→ **Job**: Extract each line of the material that follows exactly and omit its pictures.

→ **Raw data**:
• • • • •

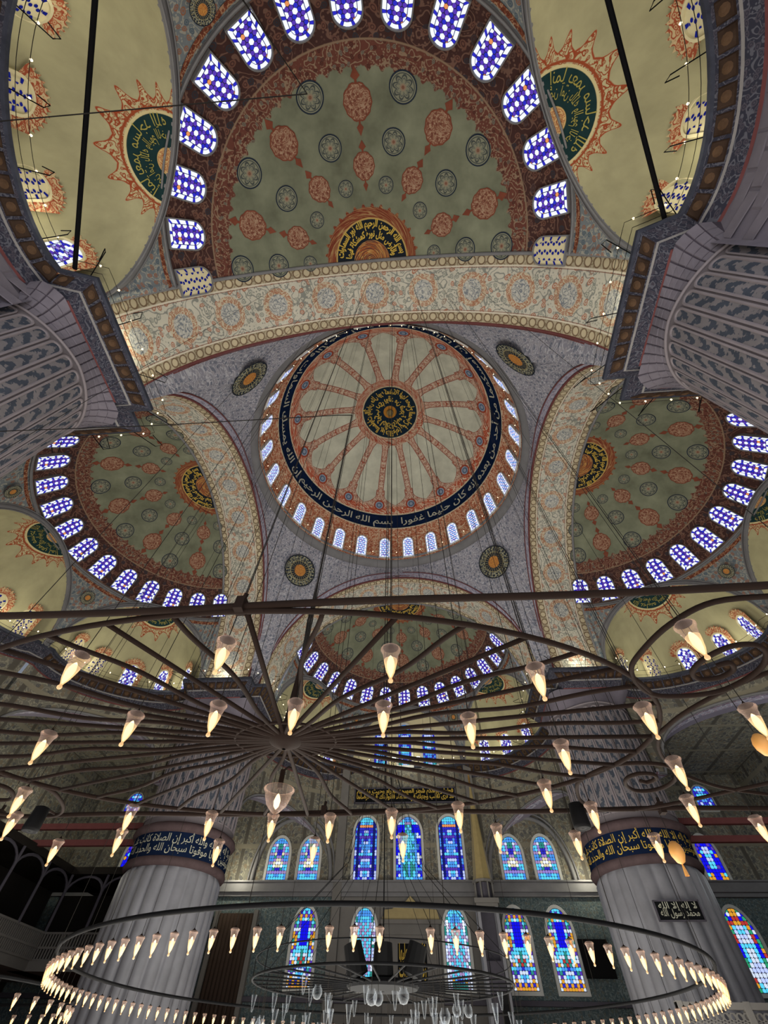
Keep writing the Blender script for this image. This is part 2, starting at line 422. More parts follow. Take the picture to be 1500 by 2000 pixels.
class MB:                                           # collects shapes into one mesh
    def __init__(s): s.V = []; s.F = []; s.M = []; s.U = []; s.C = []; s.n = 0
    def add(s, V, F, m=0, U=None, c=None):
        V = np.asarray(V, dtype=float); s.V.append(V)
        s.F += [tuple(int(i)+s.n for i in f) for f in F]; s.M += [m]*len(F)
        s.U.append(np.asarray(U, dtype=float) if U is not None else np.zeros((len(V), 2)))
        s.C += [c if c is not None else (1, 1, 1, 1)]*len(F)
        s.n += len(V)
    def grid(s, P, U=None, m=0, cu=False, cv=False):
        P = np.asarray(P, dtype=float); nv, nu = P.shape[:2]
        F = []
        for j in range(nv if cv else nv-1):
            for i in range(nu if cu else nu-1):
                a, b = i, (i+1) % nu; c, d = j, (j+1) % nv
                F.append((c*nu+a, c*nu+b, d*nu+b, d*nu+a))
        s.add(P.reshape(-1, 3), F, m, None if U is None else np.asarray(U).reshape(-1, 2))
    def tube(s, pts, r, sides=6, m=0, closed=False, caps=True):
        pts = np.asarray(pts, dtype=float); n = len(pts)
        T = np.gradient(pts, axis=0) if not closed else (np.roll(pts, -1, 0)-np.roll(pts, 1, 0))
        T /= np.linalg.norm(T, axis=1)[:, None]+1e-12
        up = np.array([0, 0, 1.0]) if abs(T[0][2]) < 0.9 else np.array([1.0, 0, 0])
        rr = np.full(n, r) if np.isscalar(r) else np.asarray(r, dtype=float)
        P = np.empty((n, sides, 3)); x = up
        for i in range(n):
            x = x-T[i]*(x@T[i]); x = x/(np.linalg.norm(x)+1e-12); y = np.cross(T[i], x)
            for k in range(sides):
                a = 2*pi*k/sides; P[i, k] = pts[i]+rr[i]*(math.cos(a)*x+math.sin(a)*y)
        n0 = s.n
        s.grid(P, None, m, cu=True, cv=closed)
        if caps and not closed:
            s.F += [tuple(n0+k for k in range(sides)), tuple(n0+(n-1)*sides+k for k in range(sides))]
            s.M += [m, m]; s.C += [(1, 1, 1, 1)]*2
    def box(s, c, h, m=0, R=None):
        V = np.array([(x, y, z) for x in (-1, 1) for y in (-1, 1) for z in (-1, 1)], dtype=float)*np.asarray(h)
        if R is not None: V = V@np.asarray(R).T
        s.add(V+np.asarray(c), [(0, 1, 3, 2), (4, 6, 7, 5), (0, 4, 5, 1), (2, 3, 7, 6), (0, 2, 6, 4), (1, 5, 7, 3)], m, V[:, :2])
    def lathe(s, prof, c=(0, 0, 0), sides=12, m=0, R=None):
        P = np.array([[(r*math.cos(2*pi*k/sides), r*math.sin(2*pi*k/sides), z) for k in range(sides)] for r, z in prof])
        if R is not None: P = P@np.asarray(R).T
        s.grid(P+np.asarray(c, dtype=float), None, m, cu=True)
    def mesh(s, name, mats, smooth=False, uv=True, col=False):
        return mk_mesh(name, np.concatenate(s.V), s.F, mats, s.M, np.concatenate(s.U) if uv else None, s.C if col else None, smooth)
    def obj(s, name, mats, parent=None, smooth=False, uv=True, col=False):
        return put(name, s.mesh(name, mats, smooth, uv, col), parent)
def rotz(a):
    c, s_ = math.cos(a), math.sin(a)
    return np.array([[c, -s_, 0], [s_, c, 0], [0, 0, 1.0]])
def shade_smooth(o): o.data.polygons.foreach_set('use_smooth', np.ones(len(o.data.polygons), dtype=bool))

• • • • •

→ **Final result**:
Keep writing the Blender script for this image. This is part 2, starting at line 422. More parts follow. Take the picture to be 1500 by 2000 pixels.
class MB:                                           # collects shapes into one mesh
    def __init__(s): s.V = []; s.F = []; s.M = []; s.U = []; s.C = []; s.n = 0
    def add(s, V, F, m=0, U=None, c=None):
        V = np.asarray(V, dtype=float); s.V.append(V)
        s.F += [tuple(int(i)+s.n for i in f) for f in F]; s.M += [m]*len(F)
        s.U.append(np.asarray(U, dtype=float) if U is not None else np.zeros((len(V), 2)))
        s.C += [c if c is not None else (1, 1, 1, 1)]*len(F)
        s.n += len(V)
    def grid(s, P, U=None, m=0, cu=False, cv=False):
        P = np.asarray(P, dtype=float); nv, nu = P.shape[:2]
        F = []
        for j in range(nv if cv else nv-1):
            for i in range(nu if cu else nu-1):
                a, b = i, (i+1) % nu; c, d = j, (j+1) % nv
                F.append((c*nu+a, c*nu+b, d*nu+b, d*nu+a))
        s.add(P.reshape(-1, 3), F, m, None if U is None else np.asarray(U).reshape(-1, 2))
    def tube(s, pts, r, sides=6, m=0, closed=False, caps=True):
        pts = np.asarray(pts, dtype=float); n = len(pts)
        T = np.gradient(pts, axis=0) if not closed else (np.roll(pts, -1, 0)-np.roll(pts, 1, 0))
        T /= np.linalg.norm(T, axis=1)[:, None]+1e-12
        up = np.array([0, 0, 1.0]) if abs(T[0][2]) < 0.9 else np.array([1.0, 0, 0])
        rr = np.full(n, r) if np.isscalar(r) else np.asarray(r, dtype=float)
        P = np.empty((n, sides, 3)); x = up
        for i in range(n):
            x = x-T[i]*(x@T[i]); x = x/(np.linalg.norm(x)+1e-12); y = np.cross(T[i], x)
            for k in range(sides):
                a = 2*pi*k/sides; P[i, k] = pts[i]+rr[i]*(math.cos(a)*x+math.sin(a)*y)
        n0 = s.n
        s.grid(P, None, m, cu=True, cv=closed)
        if caps and not closed:
            s.F += [tuple(n0+k for k in range(sides)), tuple(n0+(n-1)*sides+k for k in range(sides))]
            s.M += [m, m]; s.C += [(1, 1, 1, 1)]*2
    def box(s, c, h, m=0, R=None):
        V = np.array([(x, y, z) for x in (-1, 1) for y in (-1, 1) for z in (-1, 1)], dtype=float)*np.asarray(h)
        if R is not None: V = V@np.asarray(R).T
        s.add(V+np.asarray(c), [(0, 1, 3, 2), (4, 6, 7, 5), (0, 4, 5, 1), (2, 3, 7, 6), (0, 2, 6, 4), (1, 5, 7, 3)], m, V[:, :2])
    def lathe(s, prof, c=(0, 0, 0), sides=12, m=0, R=None):
        P = np.array([[(r*math.cos(2*pi*k/sides), r*math.sin(2*pi*k/sides), z) for k in range(sides)] for r, z in prof])
        if R is not None: P = P@np.asarray(R).T
        s.grid(P+np.asarray(c, dtype=float), None, m, cu=True)
    def mesh(s, name, mats, smooth=False, uv=True, col=False):
        return mk_mesh(name, np.concatenate(s.V), s.F, mats, s.M, np.concatenate(s.U) if uv else None, s.C if col else None, smooth)
    def obj(s, name, mats, parent=None, smooth=False, uv=True, col=False):
        return put(name, s.mesh(name, mats, smooth, uv, col), parent)
def rotz(a):
    c, s_ = math.cos(a), math.sin(a)
    return np.array([[c, -s_, 0], [s_, c, 0], [0, 0, 1.0]])
def shade_smooth(o): o.data.polygons.foreach_set('use_smooth', np.ones(len(o.data.polygons), dtype=bool))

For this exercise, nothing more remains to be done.